Liverpool é Klopp e vice-versa, por muito que o alemão já tenha sido do tamanho de Dortmund. Não foi preciso ganhar muito, bastou ser igual a si próprio e deixar-se envolver pela paixão que transborda da Kop, do resto das bancadas e da própria cidade. Hoje, o clube e ele são um só, e a separação, daqui por semanas, será brutalmente dolorosa para todos. Cada jogo em casa tem sido, entretanto, uma pequena despedida. Os adeptos irão sentir a carne a rasgar, Klopp vai acordar vazio, sem alma, esperando que a família o volte a encher, recuperando-se todo o tempo passado longe desta. Se aceitar a missão, Amorim será um corpo estranho que o hospedeiro começará por recusar. E se é inteligente e control freak como poucos, não será fácil, mesmo assim, encontrar a medida certa entre a sua racionalidade natural e a emoção que terá de entregar. Isto sem se tornar em má cópia ou numa forçada do antecessor. A mudança, a esta distância, parece quase impraticável. Quase impossível. Mesmo para Rúben.

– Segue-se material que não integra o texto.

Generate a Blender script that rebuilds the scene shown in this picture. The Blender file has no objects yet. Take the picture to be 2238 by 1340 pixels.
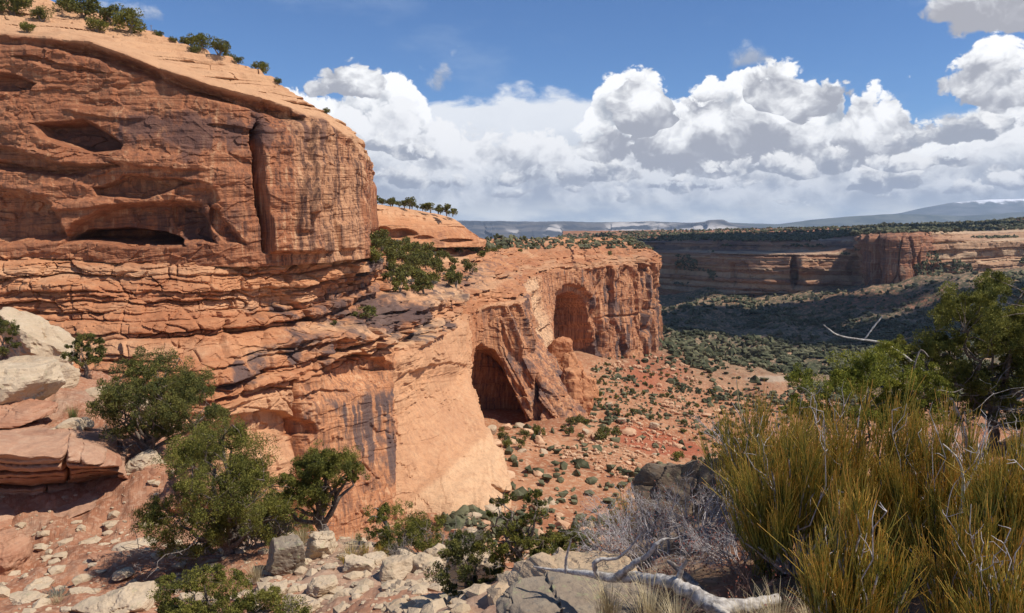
import bpy, math, random
import numpy as np
from mathutils import Vector
R = math.radians
random.seed(7); rng = np.random.default_rng(7)
sc = bpy.context.scene
COL = sc.collection

# ------------------------------------------------------------------ camera
F, CX, CY, HOR = 1723.0, 1119.0, 670.0, 485.0
PITCH = math.atan((CY - HOR) / F)
cam = bpy.data.cameras.new('camera'); camo = bpy.data.objects.new('camera', cam); COL.objects.link(camo)
cam.sensor_width = 36; cam.lens = 36 * F / 2238.0
cam.clip_start = 0.1; cam.clip_end = 80000
camo.rotation_euler = (R(90) - PITCH, 0, 0)
sc.camera = camo
sc.view_settings.view_transform = 'Standard'; sc.view_settings.look = 'None'
sc.view_settings.exposure = 0.08; sc.view_settings.gamma = 1.0
sc.cycles.max_bounces = 6; sc.cycles.diffuse_bounces = 3; sc.cycles.transparent_max_bounces = 12
sc.cycles.volume_bounces = 0

# ------------------------------------------------------------------ sun
SUN_AZ, SUN_EL = R(106), R(54)          # azimuth clockwise from the view direction (+Y)
SD = Vector((math.sin(SUN_AZ) * math.cos(SUN_EL), math.cos(SUN_AZ) * math.cos(SUN_EL), math.sin(SUN_EL)))
sl = bpy.data.lights.new('sun', 'SUN'); sl.energy = 5.0; sl.angle = R(0.53); sl.color = (1.0, 0.945, 0.86)
so = bpy.data.objects.new('sun', sl); COL.objects.link(so)
so.rotation_euler = SD.to_track_quat('Z', 'Y').to_euler(); so.location = (60, -40, 120)

# ------------------------------------------------------------------ node helper
class NT:
    def __init__(s, tree): s.t = tree; s.n = tree.nodes; s.l = tree.links
    def add(s, kind, **kw):
        nd = s.n.new(kind)
        for k, v in kw.items(): setattr(nd, k, v)
        return nd
    def link(s, a, b): s.l.new(a, b)
    def put(s, sock, v):
        if v is None: return
        if isinstance(v, (int, float)):
            if sock.type in ('RGBA',): sock.default_value = (v, v, v, 1)
            elif sock.type == 'VECTOR': sock.default_value = (v, v, v)
            else: sock.default_value = v
        elif isinstance(v, (tuple, list)):
            sock.default_value = tuple(v) if sock.type != 'RGBA' or len(v) == 4 else (*v, 1)
        else: s.l.new(v, sock)
    def math(s, op, a, b=None, c=None, clamp=False):
        nd = s.add('ShaderNodeMath', operation=op); nd.use_clamp = clamp
        s.put(nd.inputs[0], a)
        if b is not None: s.put(nd.inputs[1], b)
        if c is not None: s.put(nd.inputs[2], c)
        return nd.outputs[0]
    def vmath(s, op, a, b=None):
        nd = s.add('ShaderNodeVectorMath', operation=op); s.put(nd.inputs[0], a)
        if b is not None: s.put(nd.inputs[1], b)
        return nd.outputs['Value'] if op in ('DOT_PRODUCT', 'LENGTH') else nd.outputs[0]
    def mix(s, f, a, b, mode='MIX'):
        nd = s.add('ShaderNodeMix', data_type='RGBA', blend_type=mode); nd.clamp_factor = True
        s.put(nd.inputs[0], f); s.put(nd.inputs[6], a); s.put(nd.inputs[7], b); return nd.outputs[2]
    def sstep(s, v, lo, hi, a=0.0, b=1.0):
        nd = s.add('ShaderNodeMapRange', interpolation_type='SMOOTHSTEP')
        s.put(nd.inputs[0], v); s.put(nd.inputs[1], lo); s.put(nd.inputs[2], hi); s.put(nd.inputs[3], a); s.put(nd.inputs[4], b)
        return nd.outputs[0]
    def lin(s, v, lo, hi, a=0.0, b=1.0):
        nd = s.add('ShaderNodeMapRange'); s.put(nd.inputs[0], v)
        for i, q in enumerate((lo, hi, a, b)): s.put(nd.inputs[i + 1], q)
        return nd.outputs[0]
    def comb(s, x, y, z):
        nd = s.add('ShaderNodeCombineXYZ'); s.put(nd.inputs[0], x); s.put(nd.inputs[1], y); s.put(nd.inputs[2], z); return nd.outputs[0]
    def sep(s, v):
        nd = s.add('ShaderNodeSeparateXYZ'); s.put(nd.inputs[0], v); return nd.outputs
    def scale(s, v, xyz):
        return s.vmath('MULTIPLY', v, tuple(xyz))
    def noise(s, v, scale=1.0, detail=4, rough=0.55, dist=0.0, typ='FBM', out=0):
        nd = s.add('ShaderNodeTexNoise', noise_type=typ); nd.normalize = True
        s.put(nd.inputs['Vector'], v); s.put(nd.inputs['Scale'], scale); s.put(nd.inputs['Detail'], detail)
        s.put(nd.inputs['Roughness'], rough); s.put(nd.inputs['Distortion'], dist); return nd.outputs[out]
    def vor(s, v, scale=1.0, feature='F1', detail=0, rough=0.5, out='Distance', smooth=None):
        nd = s.add('ShaderNodeTexVoronoi', feature=feature)
        s.put(nd.inputs['Vector'], v); s.put(nd.inputs['Scale'], scale)
        if detail: s.put(nd.inputs['Detail'], detail); s.put(nd.inputs['Roughness'], rough)
        if smooth is not None: s.put(nd.inputs['Smoothness'], smooth)
        return nd.outputs[out]
    def ramp(s, v, stops, interp='LINEAR'):
        nd = s.add('ShaderNodeValToRGB'); cr = nd.color_ramp; cr.interpolation = interp
        while len(cr.elements) < len(stops): cr.elements.new(0.5)
        for e, (p, c) in zip(cr.elements, stops): e.position = p; e.color = (*c, 1) if len(c) == 3 else c
        s.put(nd.inputs[0], v); return nd.outputs[0]
    def attr(s, name, out=2):
        nd = s.add('ShaderNodeAttribute', attribute_name=name); return nd.outputs[out]
    def curve(s, v, pts):
        nd = s.add('ShaderNodeFloatCurve'); cm = nd.mapping; c = cm.curves[0]
        cm.clip_min_x = 0; cm.clip_max_x = 1; cm.clip_min_y = 0; cm.clip_max_y = 1
        c.points[0].location = pts[0]; c.points[1].location = pts[-1]
        for p in pts[1:-1]: c.points.new(*p)
        [setattr(p, 'handle_type', 'AUTO_CLAMPED') for p in c.points]; cm.update(); s.put(nd.inputs['Value'], v); return nd.outputs[0]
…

Não são os três centrais, é tudo o que está daí para a frente, com egos faraónicos à mistura. E, ele, apenas um Mourinho wannabe, por muito que não o queira e o rótulo seja injusto, ainda sem coroação europeia. É a pressão em ato contínuo, sem pausas, as dinâmicas de meio-campo e ataque, e o que as sustenta, os jovens scousers que agora vêm de Kirkby e que todos os adeptos querem ver no onze. É o tackle deslizante, festejado como se de um golo se tratasse, em uníssono, pelo pai e pelo filho de 14 anos, pontuado pelo vernáculo que, dentro e fora de campo, não tem idade. O furor em cada transição. O rugir da vertigem de um futebol que seria capaz de fazer chover no deserto, com aquela dança interminável. Duvidam? Já o tentaram?
Sim, é possível ser-se o pacote completo e, mesmo assim, não parecer suficiente. Tanto quanto o Liverpool pode bem ser o destino perfeito e, para já, não servir para mais ninguém que não responda por... Jürgen. O parceiro de vida.